The domestic political consequences are not manageable on current trajectory. The fear dynamic is weakening. The base is fracturing. The electoral mathematics are severe. The constitutional architecture is being bypassed. The domestic surveillance and consolidation machinery is being expanded under wartime cover. And 170 children are dead.
The stampede has not yet begun. One senator. One Fox host. One more school. One casualty event with a face and a name and a congressional district. Any of these tips the ones already at threshold.

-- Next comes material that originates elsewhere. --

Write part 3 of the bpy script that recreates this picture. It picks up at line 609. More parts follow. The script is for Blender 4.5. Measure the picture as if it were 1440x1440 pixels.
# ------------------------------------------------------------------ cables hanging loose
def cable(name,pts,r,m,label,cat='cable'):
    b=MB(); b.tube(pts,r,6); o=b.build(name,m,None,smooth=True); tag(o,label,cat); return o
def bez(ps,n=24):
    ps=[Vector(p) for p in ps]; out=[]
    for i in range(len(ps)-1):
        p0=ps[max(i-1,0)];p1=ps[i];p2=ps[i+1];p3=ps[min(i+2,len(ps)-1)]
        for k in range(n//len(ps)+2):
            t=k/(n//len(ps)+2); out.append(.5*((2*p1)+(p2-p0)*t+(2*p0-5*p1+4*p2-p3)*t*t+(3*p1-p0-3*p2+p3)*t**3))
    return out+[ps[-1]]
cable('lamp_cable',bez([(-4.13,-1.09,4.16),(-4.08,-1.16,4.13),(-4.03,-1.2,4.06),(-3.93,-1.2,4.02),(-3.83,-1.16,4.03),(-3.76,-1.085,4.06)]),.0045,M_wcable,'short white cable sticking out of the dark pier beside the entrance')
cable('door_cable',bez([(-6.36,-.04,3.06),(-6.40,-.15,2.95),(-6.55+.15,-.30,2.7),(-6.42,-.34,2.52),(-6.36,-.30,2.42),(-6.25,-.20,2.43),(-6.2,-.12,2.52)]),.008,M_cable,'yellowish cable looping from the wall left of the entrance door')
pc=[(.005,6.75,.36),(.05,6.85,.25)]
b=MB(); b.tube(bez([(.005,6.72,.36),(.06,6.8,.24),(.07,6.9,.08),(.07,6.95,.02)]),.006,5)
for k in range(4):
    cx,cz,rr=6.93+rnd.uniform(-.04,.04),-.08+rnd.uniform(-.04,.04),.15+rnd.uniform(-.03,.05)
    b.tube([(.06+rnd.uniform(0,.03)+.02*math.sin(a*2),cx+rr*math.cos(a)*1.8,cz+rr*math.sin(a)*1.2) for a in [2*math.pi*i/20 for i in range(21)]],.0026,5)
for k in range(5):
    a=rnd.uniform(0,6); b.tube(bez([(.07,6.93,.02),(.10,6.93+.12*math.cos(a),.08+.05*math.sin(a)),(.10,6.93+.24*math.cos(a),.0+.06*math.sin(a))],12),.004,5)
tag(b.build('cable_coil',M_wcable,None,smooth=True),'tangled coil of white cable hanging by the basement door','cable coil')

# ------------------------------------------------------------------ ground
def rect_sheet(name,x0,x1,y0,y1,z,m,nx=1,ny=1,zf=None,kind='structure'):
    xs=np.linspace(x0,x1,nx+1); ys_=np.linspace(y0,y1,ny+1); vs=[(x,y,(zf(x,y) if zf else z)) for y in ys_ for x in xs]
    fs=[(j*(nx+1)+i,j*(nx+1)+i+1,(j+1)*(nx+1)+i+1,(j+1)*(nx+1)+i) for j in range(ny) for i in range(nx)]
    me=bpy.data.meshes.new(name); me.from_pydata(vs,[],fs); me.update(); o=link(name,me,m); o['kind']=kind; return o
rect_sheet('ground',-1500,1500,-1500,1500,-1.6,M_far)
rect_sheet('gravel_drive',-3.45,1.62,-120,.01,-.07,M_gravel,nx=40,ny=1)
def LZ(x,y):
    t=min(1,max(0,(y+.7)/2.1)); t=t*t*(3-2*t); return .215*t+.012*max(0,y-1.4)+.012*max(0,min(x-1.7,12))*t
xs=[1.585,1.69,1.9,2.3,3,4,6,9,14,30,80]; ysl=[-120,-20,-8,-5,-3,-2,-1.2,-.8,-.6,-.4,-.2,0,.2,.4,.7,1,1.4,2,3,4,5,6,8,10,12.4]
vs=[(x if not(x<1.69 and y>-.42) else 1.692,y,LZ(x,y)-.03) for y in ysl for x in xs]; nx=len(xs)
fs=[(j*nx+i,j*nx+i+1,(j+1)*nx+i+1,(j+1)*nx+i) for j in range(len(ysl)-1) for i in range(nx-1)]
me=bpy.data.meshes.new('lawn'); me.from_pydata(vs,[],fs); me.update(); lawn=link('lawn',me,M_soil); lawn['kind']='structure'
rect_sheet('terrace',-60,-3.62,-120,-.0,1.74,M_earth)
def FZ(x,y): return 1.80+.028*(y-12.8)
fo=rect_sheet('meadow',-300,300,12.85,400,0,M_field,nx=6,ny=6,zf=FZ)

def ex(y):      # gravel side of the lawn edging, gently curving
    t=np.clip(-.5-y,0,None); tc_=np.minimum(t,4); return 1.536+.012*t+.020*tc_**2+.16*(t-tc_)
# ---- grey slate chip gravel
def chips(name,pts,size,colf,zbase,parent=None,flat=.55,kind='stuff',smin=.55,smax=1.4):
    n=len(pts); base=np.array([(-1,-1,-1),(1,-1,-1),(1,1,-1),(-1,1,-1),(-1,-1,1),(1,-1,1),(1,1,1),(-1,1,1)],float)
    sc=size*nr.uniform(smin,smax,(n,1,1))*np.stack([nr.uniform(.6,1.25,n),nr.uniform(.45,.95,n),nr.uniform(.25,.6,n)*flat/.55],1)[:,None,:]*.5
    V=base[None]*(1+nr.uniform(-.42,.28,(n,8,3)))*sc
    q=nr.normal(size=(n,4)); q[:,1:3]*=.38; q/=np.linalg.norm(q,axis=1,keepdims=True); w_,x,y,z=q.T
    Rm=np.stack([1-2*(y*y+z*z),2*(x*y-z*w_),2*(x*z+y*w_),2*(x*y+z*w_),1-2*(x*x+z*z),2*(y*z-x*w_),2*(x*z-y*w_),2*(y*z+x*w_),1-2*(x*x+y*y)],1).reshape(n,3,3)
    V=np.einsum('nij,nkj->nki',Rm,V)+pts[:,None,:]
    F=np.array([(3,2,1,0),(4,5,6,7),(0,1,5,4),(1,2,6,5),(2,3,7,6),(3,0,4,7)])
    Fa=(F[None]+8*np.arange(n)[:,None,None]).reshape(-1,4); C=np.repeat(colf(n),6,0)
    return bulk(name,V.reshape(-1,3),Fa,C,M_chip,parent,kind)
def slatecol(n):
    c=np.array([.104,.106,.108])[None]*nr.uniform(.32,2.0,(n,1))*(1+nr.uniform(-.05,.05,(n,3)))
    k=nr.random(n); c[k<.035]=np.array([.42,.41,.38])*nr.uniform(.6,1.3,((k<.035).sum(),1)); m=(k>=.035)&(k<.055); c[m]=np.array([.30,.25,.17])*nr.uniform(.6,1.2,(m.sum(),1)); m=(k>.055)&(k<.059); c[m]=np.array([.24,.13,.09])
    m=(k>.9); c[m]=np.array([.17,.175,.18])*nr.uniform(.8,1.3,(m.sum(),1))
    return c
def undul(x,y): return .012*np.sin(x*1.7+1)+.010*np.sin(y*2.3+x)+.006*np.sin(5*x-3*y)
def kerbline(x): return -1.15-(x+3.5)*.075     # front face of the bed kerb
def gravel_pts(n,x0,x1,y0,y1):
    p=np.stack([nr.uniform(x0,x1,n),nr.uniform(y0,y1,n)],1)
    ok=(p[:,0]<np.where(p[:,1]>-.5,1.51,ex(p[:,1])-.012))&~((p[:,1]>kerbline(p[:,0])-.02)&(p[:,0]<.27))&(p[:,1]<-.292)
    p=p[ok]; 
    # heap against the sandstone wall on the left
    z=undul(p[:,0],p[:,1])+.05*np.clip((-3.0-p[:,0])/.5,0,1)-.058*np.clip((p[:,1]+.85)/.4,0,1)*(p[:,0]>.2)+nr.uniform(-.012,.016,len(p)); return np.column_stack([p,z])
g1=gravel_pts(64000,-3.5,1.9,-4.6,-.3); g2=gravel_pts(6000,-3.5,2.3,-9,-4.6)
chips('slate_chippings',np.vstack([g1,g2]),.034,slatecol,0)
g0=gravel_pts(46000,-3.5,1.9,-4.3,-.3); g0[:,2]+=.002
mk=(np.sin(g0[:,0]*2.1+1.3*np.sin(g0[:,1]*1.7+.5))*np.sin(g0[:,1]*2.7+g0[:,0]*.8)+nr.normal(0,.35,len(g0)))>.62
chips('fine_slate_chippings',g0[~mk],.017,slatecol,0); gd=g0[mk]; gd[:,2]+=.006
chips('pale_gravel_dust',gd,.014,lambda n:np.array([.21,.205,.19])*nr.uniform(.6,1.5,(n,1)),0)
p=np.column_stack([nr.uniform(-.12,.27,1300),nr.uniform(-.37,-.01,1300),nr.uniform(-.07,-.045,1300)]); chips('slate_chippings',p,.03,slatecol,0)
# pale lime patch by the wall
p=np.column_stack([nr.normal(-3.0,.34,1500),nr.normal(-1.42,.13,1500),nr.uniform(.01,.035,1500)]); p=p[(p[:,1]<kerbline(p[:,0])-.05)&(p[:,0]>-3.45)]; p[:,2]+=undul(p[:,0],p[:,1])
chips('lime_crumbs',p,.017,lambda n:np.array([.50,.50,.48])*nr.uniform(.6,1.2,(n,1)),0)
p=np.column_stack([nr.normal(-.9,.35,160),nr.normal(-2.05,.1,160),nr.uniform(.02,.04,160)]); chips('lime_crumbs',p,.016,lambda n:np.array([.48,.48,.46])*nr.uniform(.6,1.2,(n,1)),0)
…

BOTTOM LINE — BRIEF 003 The war was a choice. A deal was available. It was not pursued. The domestic coalition that enabled this choice is fracturing. The constitutional architecture is being bypassed without consequence — so far. The surveillance and consolidation machinery is being built while nobody watches. The moral weight will not be managed away regardless of how Fox frames it. The question is not whether the dam breaks. The question is whether it breaks fast enough to matter. 170 girls went to school during Ramadan and did not come home. That is not a glitch. That is what this war actually is. |
— END OF BRIEF —
Operation Epic Fury is a fictional analytical scenario. All assessments are speculative.